Aug 13, 2004

Labor backs AiG’s call for action on skills


MEDIA RELEASE: Anthony Albanese – 13 August 2004

Labor backs today’s call from the Australian Industry Group (AiG) for a “comprehensive and integrated strategy” to address Australia’s growing shortage of skilled workers.

According to AiG over the next 5 years 170,000 people will retiree from the manufacturing sector with few than 40,000 being trained to replace them.

This prediction follows a similar warning from the Australian Chamber of Commerce and Industry (ACCI) that the availability of suitably qualified employees is now the number one constraint on the private sector’s future investment decisions.

It is absurd that at a time when more than 1 in 5 teenagers are looking for full time work and almost 400,000 jobseekers have been on unemployment benefits for than 12 months, businesses are crying out for skilled workers. This situation highlights a failure of government policy.

Like the Australian Industry Group, Labor appreciates that the low training wage is a major barrier for many Australians wanting to undertake an apprenticeship.
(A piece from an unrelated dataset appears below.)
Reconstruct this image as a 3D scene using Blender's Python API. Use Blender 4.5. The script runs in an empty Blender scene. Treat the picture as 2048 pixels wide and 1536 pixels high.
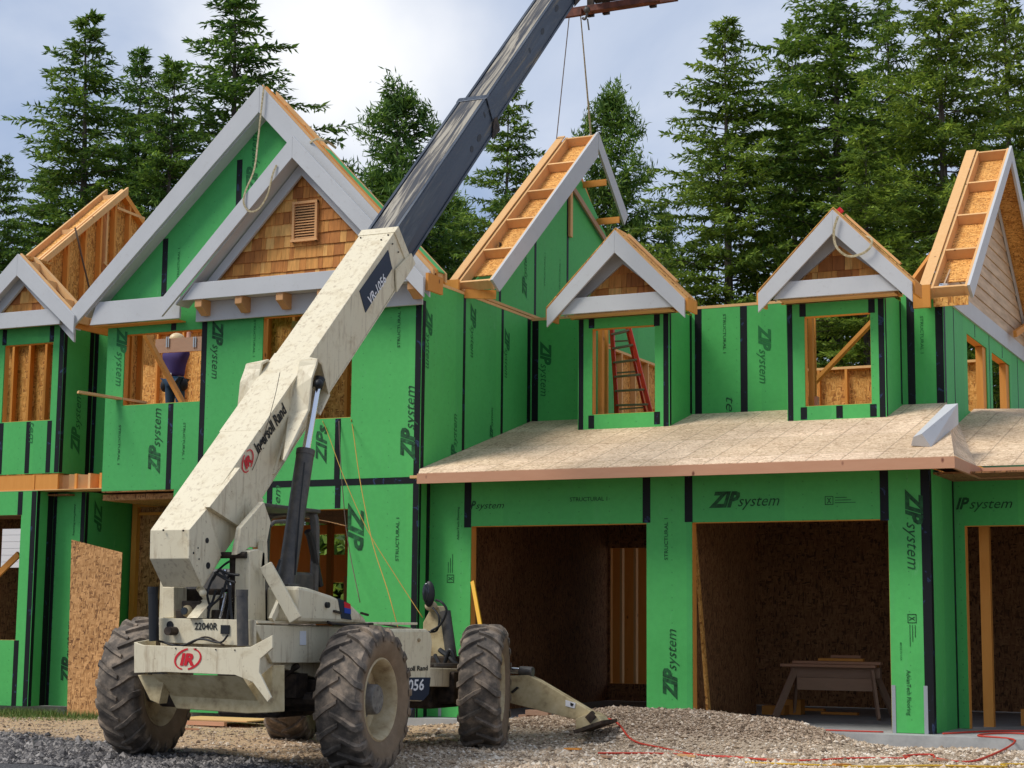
import bpy, bmesh, math, random
import numpy as np
from mathutils import Vector, Matrix
random.seed(7); rng = np.random.default_rng(7)
PI = math.pi
# ---------------------------------------------------------------- camera
F = 3548.0; CX, CY = 1024.0, 768.0          # focal length and centre for a 2048 px wide frame
def _n(v): v = np.array(v, float); return v/np.linalg.norm(v)
_dy = _n((1716, 499, F)); _dx = -_n((-7454, 412, F)); _dx = _n(_dx-_dy*_dx.dot(_dy)); _dz = -np.cross(_dx, _dy)
if _dz[1] > 0: _dz = -_dz
R = np.array([_dx, _dy, _dz]); CAM = np.array([0, 0, 1.3049])
def ray(px, py): return R@np.array([px-CX, py-CY, F])
def onY(px, py, Y): r = ray(px, py); return CAM+r*(Y/r[1])
def onX(px, py, X): r = ray(px, py); return CAM+r*(X/r[0])
def onZ(px, py, Z): r = ray(px, py); return CAM+r*((Z-CAM[2])/r[2])
def YZ(X, pts): return [tuple(onX(a, b, X)[1:]) for a, b in pts]
def XZ(Y, pts): return [tuple(onY(a, b, Y)[[0, 2]]) for a, b in pts]
S = bpy.context.scene; COL = S.collection
cd = bpy.data.cameras.new('camera'); co = bpy.data.objects.new('camera', cd); COL.objects.link(co)
rt, up, bk = R@np.array([1, 0, 0]), R@np.array([0, -1, 0]), R@np.array([0, 0, -1])
co.matrix_world = Matrix(((rt[0], up[0], bk[0], CAM[0]), (rt[1], up[1], bk[1], CAM[1]), (rt[2], up[2], bk[2], CAM[2]), (0, 0, 0, 1)))
cd.sensor_width = 36; cd.lens = F/2048*36; cd.clip_end = 3000; cd.clip_start = .1
S.camera = co
# ---------------------------------------------------------------- sky and sun
SUN_EL, SUN_AZ = 52, 225                     # light from the upper left, behind the camera
w = bpy.data.worlds.new("World"); S.world = w; w.use_nodes = True
nt = w.node_tree; N = nt.nodes; L = nt.links; N.clear()
def nd(t, **k):
    n = N.new(t)
    for a, b in k.items(): setattr(n, a, b)
    return n
out = nd('ShaderNodeOutputWorld'); sky = nd('ShaderNodeTexSky', sky_type='NISHITA', sun_disc=False)
sky.sun_elevation = math.radians(SUN_EL); sky.sun_rotation = math.radians(SUN_AZ)
bgs = nd('ShaderNodeBackground'); bgs.inputs[1].default_value = .09; L.new(sky.outputs[0], bgs.inputs[0])
tc = nd('ShaderNodeTexCoord')
mp = nd('ShaderNodeMapping'); mp.inputs['Scale'].default_value = (1.6, 1.6, 3.2); L.new(tc.outputs['Generated'], mp.inputs[0])
no = nd('ShaderNodeTexNoise'); no.inputs['Scale'].default_value = 2.3; no.inputs['Detail'].default_value = 7; no.inputs['Roughness'].default_value = .52; no.inputs['Distortion'].default_value = .4
L.new(mp.outputs[0], no.inputs[0])
cr = nd('ShaderNodeValToRGB'); e = cr.color_ramp.elements
e[0].position = .36; e[0].color = (.35, .46, .68, 1); e[1].position = .66; e[1].color = (.68, .75, .89, 1)
L.new(no.outputs[0], cr.inputs[0])
# the sun's glow behind the cloud deck, up and left of the boom
gd = Vector(ray(655, 60)).normalized()
vm = nd('ShaderNodeVectorMath', operation='DOT_PRODUCT'); vn = nd('ShaderNodeVectorMath', operation='NORMALIZE'); L.new(tc.outputs['Generated'], vn.inputs[0])
L.new(vn.outputs[0], vm.inputs[0]); vm.inputs[1].default_value = gd
n2 = nd('ShaderNodeTexNoise'); n2.inputs['Scale'].default_value = 7; n2.inputs['Detail'].default_value = 6; L.new(tc.outputs['Generated'], n2.inputs[0])
ad = nd('ShaderNodeMath', operation='MULTIPLY_ADD'); L.new(n2.outputs[0], ad.inputs[0]); ad.inputs[1].default_value = .011; L.new(vm.outputs['Value'], ad.inputs[2])
mr = nd('ShaderNodeMapRange'); mr.interpolation_type = 'SMOOTHSTEP'; mr.inputs[1].default_value = .9985; mr.inputs[2].default_value = 1.0085; L.new(ad.outputs[0], mr.inputs[0])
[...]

Labor Greater Security, More Opportunities for Mature Age Australians policy will help overcome this disincentive by providing a $2,000 Learning Bonus to mature age jobseekers who take up an apprenticeship or traineeship in areas of skill shortage.

This initiative forms part of Labor’s broader efforts to tackle skill shortages.

Labor $1 billion investment in skilling up early school leavers under the Youth Guarantee and older workers as part of our Greater Security, More Opportunities for Mature Age Australians policy will:

• Abolish all TAFE fees for students wanting to learn a trade while still at high school;

• Fund an additional 20,000 TAFE places nationally;

• Provide a wage and training subsidy worth up to $10,000 to businesses wanting to take on and train early school leavers;

• Create a Training Partnership Fund to help employers re-train their older workers;

• Fund 125 Mature Age Workplace Trainers in key industries to develop and implement workplace training plans.

While Minister Nelson talks about the need for action, Labor has already announced a number of policies that would ensure skill shortages are addressed. Further significant initiatives will be announced before the election.